#### Given request:
In the listing below, identify each line with the word "scene" and return those lines.

#### Available data:
+++++
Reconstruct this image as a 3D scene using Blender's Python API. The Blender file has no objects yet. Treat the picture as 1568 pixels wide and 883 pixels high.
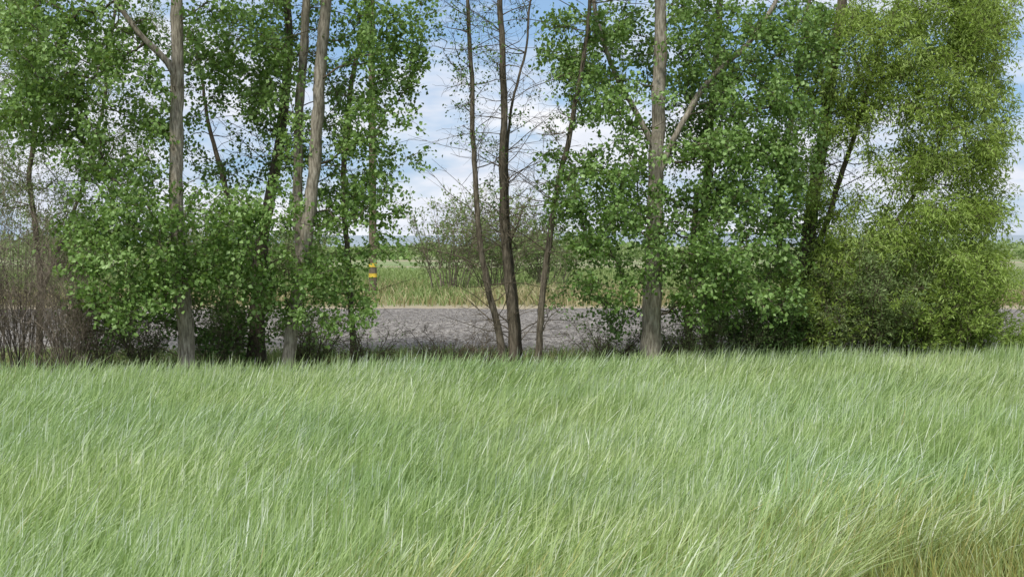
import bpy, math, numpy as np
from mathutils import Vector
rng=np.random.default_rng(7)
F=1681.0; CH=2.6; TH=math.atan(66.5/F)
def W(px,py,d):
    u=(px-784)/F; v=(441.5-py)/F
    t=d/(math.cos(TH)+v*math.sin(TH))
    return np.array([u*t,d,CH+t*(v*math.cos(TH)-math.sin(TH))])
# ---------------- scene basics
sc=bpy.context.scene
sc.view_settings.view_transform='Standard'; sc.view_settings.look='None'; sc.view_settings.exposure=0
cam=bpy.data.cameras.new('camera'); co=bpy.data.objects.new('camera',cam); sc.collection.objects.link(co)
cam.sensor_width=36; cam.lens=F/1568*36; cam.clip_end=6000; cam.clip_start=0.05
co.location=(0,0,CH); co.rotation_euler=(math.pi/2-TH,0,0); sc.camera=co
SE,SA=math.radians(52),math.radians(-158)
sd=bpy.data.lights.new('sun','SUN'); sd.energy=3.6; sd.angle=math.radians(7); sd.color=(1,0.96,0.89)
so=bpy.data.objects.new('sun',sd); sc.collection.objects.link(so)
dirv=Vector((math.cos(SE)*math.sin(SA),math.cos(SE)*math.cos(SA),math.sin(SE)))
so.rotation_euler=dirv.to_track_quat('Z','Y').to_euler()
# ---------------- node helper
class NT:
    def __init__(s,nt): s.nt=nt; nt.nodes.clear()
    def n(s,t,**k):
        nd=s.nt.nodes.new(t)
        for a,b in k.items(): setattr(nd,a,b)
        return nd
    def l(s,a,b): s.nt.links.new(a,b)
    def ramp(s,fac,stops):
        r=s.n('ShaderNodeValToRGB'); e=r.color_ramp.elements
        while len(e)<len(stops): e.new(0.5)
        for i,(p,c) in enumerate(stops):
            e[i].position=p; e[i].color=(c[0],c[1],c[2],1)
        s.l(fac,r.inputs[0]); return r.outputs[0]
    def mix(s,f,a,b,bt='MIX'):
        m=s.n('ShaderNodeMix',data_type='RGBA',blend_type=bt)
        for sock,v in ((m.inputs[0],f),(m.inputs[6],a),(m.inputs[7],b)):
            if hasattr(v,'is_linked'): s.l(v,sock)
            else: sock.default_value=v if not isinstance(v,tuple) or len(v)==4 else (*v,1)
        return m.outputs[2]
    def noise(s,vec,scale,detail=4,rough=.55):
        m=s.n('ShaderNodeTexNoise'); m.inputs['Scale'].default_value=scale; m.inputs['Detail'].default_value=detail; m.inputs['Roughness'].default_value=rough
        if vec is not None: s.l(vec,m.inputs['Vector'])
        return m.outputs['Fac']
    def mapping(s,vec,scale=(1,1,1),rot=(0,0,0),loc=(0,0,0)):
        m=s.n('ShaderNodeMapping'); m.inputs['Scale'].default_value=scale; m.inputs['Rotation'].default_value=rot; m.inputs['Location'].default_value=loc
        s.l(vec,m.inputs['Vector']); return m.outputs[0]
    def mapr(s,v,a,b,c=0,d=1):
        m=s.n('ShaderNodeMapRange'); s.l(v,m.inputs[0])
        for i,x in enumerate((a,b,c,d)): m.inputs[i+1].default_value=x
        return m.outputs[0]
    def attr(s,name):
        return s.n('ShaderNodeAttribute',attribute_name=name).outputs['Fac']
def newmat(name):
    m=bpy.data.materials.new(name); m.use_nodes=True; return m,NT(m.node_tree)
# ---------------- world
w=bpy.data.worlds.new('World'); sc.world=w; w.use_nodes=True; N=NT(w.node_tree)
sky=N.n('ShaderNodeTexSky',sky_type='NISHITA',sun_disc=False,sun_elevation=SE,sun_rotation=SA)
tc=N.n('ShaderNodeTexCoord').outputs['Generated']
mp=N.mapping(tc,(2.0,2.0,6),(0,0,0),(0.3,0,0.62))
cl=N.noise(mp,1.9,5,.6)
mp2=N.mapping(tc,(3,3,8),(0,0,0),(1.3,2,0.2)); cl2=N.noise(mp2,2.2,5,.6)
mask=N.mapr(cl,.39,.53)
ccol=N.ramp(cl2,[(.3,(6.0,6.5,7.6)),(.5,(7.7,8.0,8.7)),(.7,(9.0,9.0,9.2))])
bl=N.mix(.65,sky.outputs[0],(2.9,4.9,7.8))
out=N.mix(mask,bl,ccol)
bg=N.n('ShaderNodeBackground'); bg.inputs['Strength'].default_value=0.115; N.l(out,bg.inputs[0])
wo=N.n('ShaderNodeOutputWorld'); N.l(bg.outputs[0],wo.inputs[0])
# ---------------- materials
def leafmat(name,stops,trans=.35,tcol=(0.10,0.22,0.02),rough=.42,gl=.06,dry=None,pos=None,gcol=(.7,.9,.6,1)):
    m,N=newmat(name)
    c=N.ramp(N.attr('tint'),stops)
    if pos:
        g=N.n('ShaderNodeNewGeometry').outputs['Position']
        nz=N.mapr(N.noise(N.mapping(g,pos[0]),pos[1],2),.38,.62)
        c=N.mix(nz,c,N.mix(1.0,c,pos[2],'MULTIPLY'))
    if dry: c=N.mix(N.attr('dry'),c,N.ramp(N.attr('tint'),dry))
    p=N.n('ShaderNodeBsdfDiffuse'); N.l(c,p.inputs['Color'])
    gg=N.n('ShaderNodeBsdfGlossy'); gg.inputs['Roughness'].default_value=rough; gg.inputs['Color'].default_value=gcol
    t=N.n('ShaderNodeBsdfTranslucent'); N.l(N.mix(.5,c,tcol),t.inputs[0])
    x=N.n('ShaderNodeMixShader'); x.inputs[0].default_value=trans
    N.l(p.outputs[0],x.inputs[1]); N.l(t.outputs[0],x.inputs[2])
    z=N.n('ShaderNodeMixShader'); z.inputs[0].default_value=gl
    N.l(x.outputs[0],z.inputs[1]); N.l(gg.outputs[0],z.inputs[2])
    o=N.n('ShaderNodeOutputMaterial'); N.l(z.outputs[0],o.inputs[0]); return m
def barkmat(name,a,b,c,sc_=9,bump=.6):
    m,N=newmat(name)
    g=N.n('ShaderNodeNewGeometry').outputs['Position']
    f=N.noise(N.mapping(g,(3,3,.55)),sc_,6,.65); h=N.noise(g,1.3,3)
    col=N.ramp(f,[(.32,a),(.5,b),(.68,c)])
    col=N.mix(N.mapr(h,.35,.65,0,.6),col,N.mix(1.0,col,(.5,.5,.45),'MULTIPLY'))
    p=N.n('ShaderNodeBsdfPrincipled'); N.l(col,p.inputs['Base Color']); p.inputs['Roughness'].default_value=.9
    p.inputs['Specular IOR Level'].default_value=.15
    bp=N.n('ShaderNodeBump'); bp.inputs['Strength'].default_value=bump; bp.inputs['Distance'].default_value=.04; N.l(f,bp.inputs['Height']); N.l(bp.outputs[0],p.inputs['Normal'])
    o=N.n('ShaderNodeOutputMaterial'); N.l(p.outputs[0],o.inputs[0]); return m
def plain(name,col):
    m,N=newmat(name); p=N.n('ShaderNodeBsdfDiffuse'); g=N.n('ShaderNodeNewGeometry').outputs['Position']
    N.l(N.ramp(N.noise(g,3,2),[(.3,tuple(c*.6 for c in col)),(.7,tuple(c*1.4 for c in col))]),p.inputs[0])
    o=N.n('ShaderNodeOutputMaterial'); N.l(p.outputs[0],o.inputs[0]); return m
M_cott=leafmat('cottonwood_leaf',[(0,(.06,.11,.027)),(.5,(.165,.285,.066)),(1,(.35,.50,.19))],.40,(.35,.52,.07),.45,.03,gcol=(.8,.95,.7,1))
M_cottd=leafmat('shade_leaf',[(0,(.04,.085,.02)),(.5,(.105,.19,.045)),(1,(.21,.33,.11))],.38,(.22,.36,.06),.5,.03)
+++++
#### Response:
Reconstruct this image as a 3D scene using Blender's Python API. The Blender file has no objects yet. Treat the picture as 1568 pixels wide and 883 pixels high.
# ---------------- scene basics
sc=bpy.context.scene